CHARLESTON, W.Va. -- Gilbert city officials do not want to talk about an assistant police chief mentioned by federal prosecutors in their indictment of Mingo Circuit Judge Michael Thornsbury.

Nathan Glanden is accused of conspiring with Thornsbury to falsely arrest and jail Robert Woodruff, the husband of Thornsbury's former secretary, according to the federal indictment.

A Gilbert City Hall employee said this week that Mayor Vivian Livingood did not want to talk to reporters. Several messages left with Gilbert Police Chief Michael Rasmussen were not returned. Gilbert City Council members Randy Livingood, Sharon Murphy, Jennifer Miller, Curtis Lester and Joe Hatfield did not return voice mails. Glanden, who was working this week, did not return phone messages left at his office and his home.
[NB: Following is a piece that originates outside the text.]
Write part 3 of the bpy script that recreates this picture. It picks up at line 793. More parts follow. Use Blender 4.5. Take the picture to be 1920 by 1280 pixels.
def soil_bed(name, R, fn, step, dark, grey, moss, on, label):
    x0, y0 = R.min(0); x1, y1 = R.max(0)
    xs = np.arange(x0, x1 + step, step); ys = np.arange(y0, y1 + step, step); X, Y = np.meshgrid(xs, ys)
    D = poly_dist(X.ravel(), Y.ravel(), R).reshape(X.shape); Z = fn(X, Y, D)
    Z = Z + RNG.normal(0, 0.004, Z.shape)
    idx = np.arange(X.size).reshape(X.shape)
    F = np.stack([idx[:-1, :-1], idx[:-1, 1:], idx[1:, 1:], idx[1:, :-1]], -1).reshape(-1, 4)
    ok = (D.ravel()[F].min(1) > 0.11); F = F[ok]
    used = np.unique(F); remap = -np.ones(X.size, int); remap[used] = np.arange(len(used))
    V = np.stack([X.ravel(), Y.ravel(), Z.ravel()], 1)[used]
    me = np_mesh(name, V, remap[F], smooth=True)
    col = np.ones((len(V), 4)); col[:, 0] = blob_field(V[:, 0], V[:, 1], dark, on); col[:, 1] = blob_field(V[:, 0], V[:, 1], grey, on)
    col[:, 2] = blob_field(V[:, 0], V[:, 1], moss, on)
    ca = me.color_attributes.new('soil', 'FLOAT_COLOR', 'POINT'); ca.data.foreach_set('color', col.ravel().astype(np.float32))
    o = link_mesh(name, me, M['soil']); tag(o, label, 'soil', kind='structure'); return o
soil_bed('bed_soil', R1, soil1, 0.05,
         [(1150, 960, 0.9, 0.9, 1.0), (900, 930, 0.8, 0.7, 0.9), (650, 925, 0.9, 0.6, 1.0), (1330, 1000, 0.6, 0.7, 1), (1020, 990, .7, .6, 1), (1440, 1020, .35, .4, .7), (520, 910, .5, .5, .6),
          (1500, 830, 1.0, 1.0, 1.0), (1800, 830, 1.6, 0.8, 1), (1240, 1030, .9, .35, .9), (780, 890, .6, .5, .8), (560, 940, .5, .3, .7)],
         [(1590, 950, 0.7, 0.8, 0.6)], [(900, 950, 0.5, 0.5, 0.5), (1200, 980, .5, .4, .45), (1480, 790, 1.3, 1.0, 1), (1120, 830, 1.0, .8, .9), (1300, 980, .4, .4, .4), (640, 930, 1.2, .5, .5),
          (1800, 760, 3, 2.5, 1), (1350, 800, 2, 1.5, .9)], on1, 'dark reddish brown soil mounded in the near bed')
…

According to the federal indictment against Thornsbury, Glanden agreed to file an arrest warrant against Woodruff at the judge's behest. Thornsbury believed that Kim Woodruff would restart an extramarital affair with him out of financial necessity if her husband were jailed, federal prosecutors say.

Robert Woodruff had been involved in an altercation at a convenience store in 2012, in which one man tried to hit him and another man pulled a gun, according to the indictment. Those two men were arrested and charged with assault.

However, about a month later, the charges against those two men were dismissed, and Woodruff was charged with assault and battery.

Glanden filed the arrest warrant against Woodruff, even though he had not responded to the altercation, according to the indictment.

The charges against Woodruff were dismissed after he refused to plead guilty and take a deal offering him six months in jail -- which federal prosecutors described as an extreme punishment, even if Woodruff had been guilty.

Before his alleged scheme with Glanden, Thornsbury conspired with West Virginia State Police Trooper Brandon Moore to file a criminal complaint against Woodruff, accusing him of stealing scrap metal from his employer, according to the indictment.

Thornsbury and Moore allegedly knew that the man's employer allowed him to take the scraps. Moore also allegedly gave false testimony to a grand jury about Woodruff in 2009.

Moore, who was named the State Police Trooper of the Year in 2010, is on paid administrative leave pending an investigation by the State Police's Internal Review Board. He would not comment when reached by phone this week.

Charleston lawyer Mike Callaghan, who represents Robert and Kim Woodruff, has said he will sue the West Virginia Supreme Court (which oversees Thornsbury), the State Police and the city of Gilbert over the allegations in the indictment.